Arquivos em disputa pelo direito à memória

Dez anos se passaram desde o gigantesco esquema de manipulação da opinião pública que mergulhou o país em uma de suas maiores crises econômicas e políticas. É necessário posicionar o golpe de caráter direitista articulado desde 2014 à Operação Lava Jato como elemento central na engenharia de um projeto autoritário que fortaleceu o avanço da extrema-direita no Brasil e o desmonte das estruturas estratégicas do país, como a Petrobras, servindo como braço jurídico-midiático da retórica privatista e da captura do Estado por interesses antipopulares.

Esses episódios recentes, longe de serem desvios pontuais, precisam ser compreendidos como parte de um ciclo histórico de golpes, censuras e perseguições que estruturam nosso país. Cinquenta anos marcam o início da ditadura civil-militar de 1964, momento de menor liberdade política vivido no Brasil. A repressão, as estratégias de propaganda e o apagamento da memória formam um passado que insiste em se atualizar, por isso, a defesa da memória dos conflitos sociais e políticos é uma tarefa urgente, como tem dado exemplo os movimentos sociais em Belo Horizonte ao ocupar a antiga sede do DOPS em defesa da construção do Memorial dos Direitos Humanos Casa da Liberdade. Nesse sentido, o cinema, em sua articulação de imagem e som, se posiciona como ferramenta que contribui para abrir trincheiras nesse campo de resistência.

Mais do que documentos ou reencenações, as imagens tornam-se instrumentos de embate. Elas têm corpo, ritmo, silêncio, rasura e excesso. Operam como gesto político. Como nos lembra a pesquisadora Isabel Castro, em seu ensaio "Só me interessa o que não é meu", os filmes realizados com arquivos trabalham como “operações de reciclagem no cinema”, onde não se trata de copiar ou simplesmente recuperar o passado, mas de “intervir no tempo” e permitir que sons e imagens sejam ouvidos e vistos “de outra maneira”, através do “jogo de sobreposição de sentidos, de temporalidades e de olhares”. Essa prática é central nos filmes de Leandro Olímpio e João Pedro Bim.

Ambas as obras partem do arquivo — documental ou institucional — como campo de batalha. Nosso Panfleto Seria Assim revisita registros produzidos ao longo de uma década (2010–2020) como jornalista do Sindipetro Litoral Paulista, reconstruindo o cotidiano de greves, assembleias e protestos da categoria petroleira.
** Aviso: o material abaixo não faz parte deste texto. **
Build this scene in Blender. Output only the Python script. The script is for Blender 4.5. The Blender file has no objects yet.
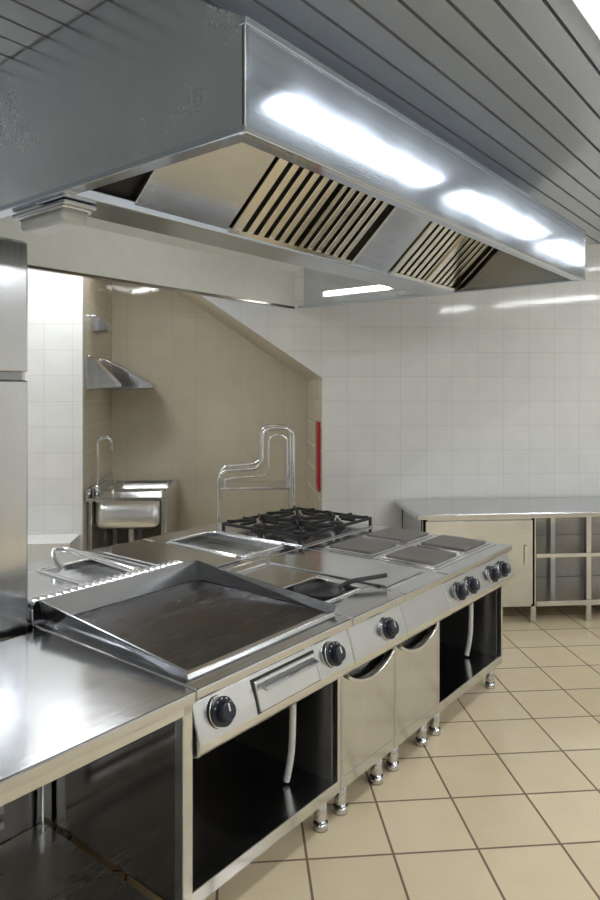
import bpy, bmesh, math
from mathutils import Vector, Matrix
scene=bpy.context.scene
COL=scene.collection
# ---------------------------------------------------------------- materials
def newmat(name):
    m=bpy.data.materials.new(name); m.use_nodes=True
    nt=m.node_tree; return m,nt,nt.nodes['Principled BSDF']
def steel(name,col=(.68,.69,.71),rough=.16,axis=0,bump=.0,var=.04,cv=.06):
    m,nt,b=newmat(name)
    N=nt.nodes;L=nt.links
    b.inputs['Metallic'].default_value=1
    tc=N.new('ShaderNodeTexCoord');mp=N.new('ShaderNodeMapping')
    sc=[90,90,90];sc[axis]=1.5
    mp.inputs['Scale'].default_value=sc
    L.new(tc.outputs['Object'],mp.inputs['Vector'])
    n=N.new('ShaderNodeTexNoise');n.inputs['Scale'].default_value=1;n.inputs['Detail'].default_value=2
    L.new(mp.outputs[0],n.inputs['Vector'])
    n2=N.new('ShaderNodeTexNoise');n2.inputs['Scale'].default_value=3;n2.inputs['Detail'].default_value=4
    L.new(tc.outputs['Object'],n2.inputs['Vector'])
    wn=N.new('ShaderNodeMath');wn.operation='MULTIPLY_ADD';wn.inputs[1].default_value=.5
    L.new(n.outputs['Fac'],wn.inputs[0]);L.new(n2.outputs['Fac'],wn.inputs[2])
    mr=N.new('ShaderNodeMapRange');mr.inputs['From Min'].default_value=.5;mr.inputs['From Max'].default_value=1.0
    mr.inputs['To Min'].default_value=max(.04,rough-var);mr.inputs['To Max'].default_value=rough+var
    L.new(wn.outputs[0],mr.inputs['Value']);L.new(mr.outputs[0],b.inputs['Roughness'])
    rp=N.new('ShaderNodeMapRange');rp.inputs['From Min'].default_value=.5;rp.inputs['From Max'].default_value=1.0
    rp.inputs['To Min'].default_value=1-cv;rp.inputs['To Max'].default_value=1+cv
    L.new(wn.outputs[0],rp.inputs['Value'])
    mx=N.new('ShaderNodeVectorMath');mx.operation='SCALE';mx.inputs[0].default_value=col
    L.new(rp.outputs[0],mx.inputs['Scale']);L.new(mx.outputs[0],b.inputs['Base Color'])
    return m
def plain(name,col,rough=.5,metal=0,noise=.06,scale=12):
    m,nt,b=newmat(name);N=nt.nodes;L=nt.links
    b.inputs['Roughness'].default_value=rough;b.inputs['Metallic'].default_value=metal
    tc=N.new('ShaderNodeTexCoord');n=N.new('ShaderNodeTexNoise');n.inputs['Scale'].default_value=scale
    L.new(tc.outputs['Object'],n.inputs['Vector'])
    mr=N.new('ShaderNodeMapRange');mr.inputs['To Min'].default_value=1-noise;mr.inputs['To Max'].default_value=1+noise
    L.new(n.outputs['Fac'],mr.inputs['Value'])
    mx=N.new('ShaderNodeVectorMath');mx.operation='SCALE';mx.inputs[0].default_value=col
    L.new(mr.outputs[0],mx.inputs['Scale']);L.new(mx.outputs[0],b.inputs['Base Color'])
    return m
def emis(name,col,st):
    m,nt,b=newmat(name)
    b.inputs['Base Color'].default_value=(*col,1)
    b.inputs['Emission Color'].default_value=(*col,1);b.inputs['Emission Strength'].default_value=st
    return m
def tiles(name,axes,c1,c2,grout,w,h,mortar,rough=.07,bump=.25,rot=0,loc=(0,0)):
    m,nt,b=newmat(name);N=nt.nodes;L=nt.links
    g=N.new('ShaderNodeNewGeometry');s=N.new('ShaderNodeSeparateXYZ');c=N.new('ShaderNodeCombineXYZ')
    L.new(g.outputs['Position'],s.inputs[0])
    L.new(s.outputs[axes[0]],c.inputs['X']);L.new(s.outputs[axes[1]],c.inputs['Y'])
    mp=N.new('ShaderNodeMapping');mp.inputs['Location'].default_value=(loc[0],loc[1],0);mp.inputs['Rotation'].default_value=(0,0,rot)
    L.new(c.outputs[0],mp.inputs['Vector'])
    br=N.new('ShaderNodeTexBrick');br.offset=0;br.squash=1
    br.inputs['Scale'].default_value=1;br.inputs['Brick Width'].default_value=w;br.inputs['Row Height'].default_value=h
    br.inputs['Mortar Size'].default_value=mortar;br.inputs['Mortar Smooth'].default_value=.2
    br.inputs['Color1'].default_value=(*c1,1);br.inputs['Color2'].default_value=(*c2,1);br.inputs['Mortar'].default_value=(*grout,1)
    L.new(mp.outputs[0],br.inputs['Vector'])
    n=N.new('ShaderNodeTexNoise');n.inputs['Scale'].default_value=6;n.inputs['Detail'].default_value=6
    L.new(g.outputs['Position'],n.inputs['Vector'])
    mr=N.new('ShaderNodeMapRange');mr.inputs['To Min'].default_value=.93;mr.inputs['To Max'].default_value=1.06
    L.new(n.outputs['Fac'],mr.inputs['Value'])
    mx=N.new('ShaderNodeVectorMath');mx.operation='SCALE'
    L.new(br.outputs['Color'],mx.inputs[0]);L.new(mr.outputs[0],mx.inputs['Scale'])
    L.new(mx.outputs[0],b.inputs['Base Color'])
    rr=N.new('ShaderNodeMapRange');rr.inputs['To Min'].default_value=rough;rr.inputs['To Max'].default_value=.7
    L.new(br.outputs['Fac'],rr.inputs['Value']);L.new(rr.outputs[0],b.inputs['Roughness'])
    inv=N.new('ShaderNodeMath');inv.operation='SUBTRACT';inv.inputs[0].default_value=1
    L.new(br.outputs['Fac'],inv.inputs[1])
    bp=N.new('ShaderNodeBump');bp.inputs['Strength'].default_value=bump;bp.inputs['Distance'].default_value=.003
    L.new(inv.outputs[0],bp.inputs['Height']);L.new(bp.outputs[0],b.inputs['Normal'])
    return m
STEEL=steel('brushed_steel',axis=0)
STEELY=steel('brushed_steel_cross',axis=1)
STEELV=steel('brushed_steel_vertical',axis=2)
SIDEST=steel('side_panel_steel',(.38,.36,.34),.14,axis=2)
GUARD=steel('guard_steel',(.34,.35,.37),.2,axis=0)
HOOD=steel('hood_steel',(.56,.62,.72),.13,axis=0,var=.03)
HOODEND=steel('hood_end_steel',(.66,.69,.74),.24,axis=0,var=.05,cv=.07)
TOP=steel('worktop_steel',(.62,.63,.65),.15,axis=0,var=.05)
FASC=steel('fascia_steel',(.76,.77,.78),.2,axis=0)
SINKST=steel('sink_satin_steel',(.82,.82,.82),.3,axis=0)
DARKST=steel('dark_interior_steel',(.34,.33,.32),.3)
FILT=steel('filter_steel',(.84,.80,.70),.17,axis=1)
CHROME=steel('chrome_tube',(.78,.79,.80),.10,var=.03)
GRID=steel('griddle_plate',(.072,.062,.058),.28,axis=0,var=.05,cv=.05)
HOTP=plain('hotplate_iron',(.20,.185,.175),.42,.5,.12)
IRON=plain('cast_iron_black',(.02,.02,.022),.45)
KNOB=plain('knob_black',(.02,.025,.04),.3)
WHITEP=plain('white_plastic',(.75,.75,.73),.4)
REDP=plain('red_paint',(.45,.03,.03),.4)
BLACK=plain('shadow_gap_black',(.03,.03,.03),.6)
INNER=plain('hood_inner_white',(.76,.80,.78),.35)
GLASS=plain('lamp_glass',(.75,.78,.78),.12)
SLAT=plain('ceiling_slat_grey',(.54,.58,.63),.26,.4,.03)
FIX=plain('fixture_white',(.8,.8,.8),.4)
TUBE=emis('tube_light',(.95,.98,1.0),13)
FILL_PANEL=emis('fill_panel_light',(.96,.985,1.0),29)  # emission for the added fill panels that even out the room light
WARM=emis('warm_tube',(1,.94,.86),7)
WALLT=tiles('wall_tile_back',('X','Z'),(.83,.83,.81),(.81,.81,.795),(.64,.63,.60),.227,.21,.0022)
WALLX=tiles('wall_tile_side',('Y','Z'),(.83,.83,.81),(.81,.81,.795),(.64,.63,.60),.227,.21,.0022)
TANT=tiles('alcove_tile_back',('X','Z'),(.70,.64,.51),(.68,.62,.49),(.58,.52,.41),.227,.21,.003)
TANX=tiles('alcove_tile_side',('Y','Z'),(.68,.62,.50),(.66,.60,.48),(.57,.51,.41),.227,.21,.003)
TANP=plain('alcove_plaster',(.69,.63,.50),.5)
FLOORM=tiles('floor_tile',('X','Y'),(.80,.68,.47),(.75,.63,.43),(.22,.15,.10),.33,.33,.0055,rough=.13,bump=.35,loc=(.08,.1))
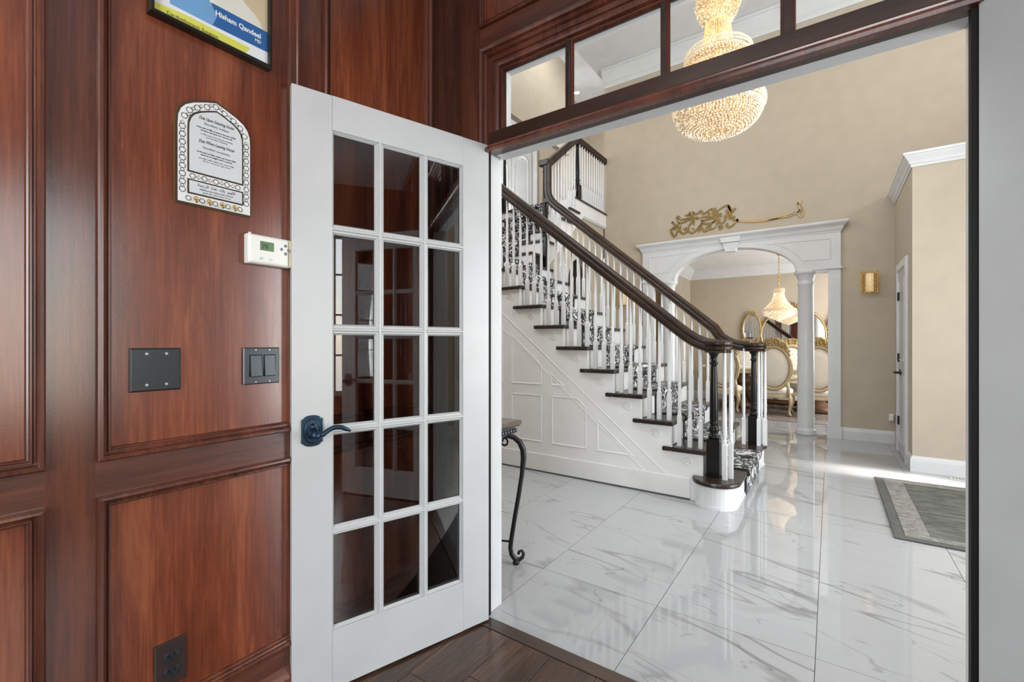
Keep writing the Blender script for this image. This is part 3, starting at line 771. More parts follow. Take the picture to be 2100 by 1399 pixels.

Em meio ao colapso político e econômico da era Lava Jato, os trabalhadores enfrentam a ofensiva neoliberal contra direitos e soberania. O filme não mitifica a resistência — ao contrário, explicita seus limites, seus cansaços e sua solidão. A figura de Fábio Mello, dirigente sindical, é o corpo em que se inscreve a tensão entre desejo de mobilização e apatia política. A partir desses registros, Leandro Olímpio constrói não apenas um documentário sindical, mas um ensaio visual sobre a crise de representação e o esvaziamento das formas tradicionais de luta. As imagens revelam tanto o desgaste quanto a persistência de corpos em resistência.

João Pedro Bim, por sua vez, mergulha nos anos de chumbo com A Portas Fechadas, um longa que parte da revelação de um áudio da reunião do Conselho de Segurança Nacional que instituiu o Ato Institucional nº 5, em 1968. Durante décadas esse arquivo esteve oculto. O filme o traz à superfície e o confronta com as imagens de propaganda do regime — cinejornais, filmes institucionais e materiais da Agência Nacional que retratavam um Brasil em ordem, progresso e harmonia. A montagem, aqui, provoca silêncios longos, repetições rítmicas, congelamentos e ruídos, que criam um efeito de estranhamento e desnaturalização.

Ambos os filmes evitam a ilusão da objetividade documental. Preferem tensionar o que foi registrado, buscando nos interstícios das imagens e sons as contradições históricas que o discurso oficial tenta apagar. Leandro Olímpio aposta na observação, nas margens e na exaustão como lugar de resistência. João Pedro Bim opta por reencenar a farsa com os próprios materiais dos farsantes, devolvendo ao público a violência simbólica da manipulação. Em comum, os dois filmes revelam que os arquivos não são neutros — são zonas de disputa.

São dois trabalhos que não apenas revisitam episódios históricos, mas propõem, cada um à sua maneira, gestos fílmicos de sublevação. Ao operar com imagens do passado - recente e remoto - eles defendem a memória como direito coletivo, como espaço de crítica e como horizonte de transformação.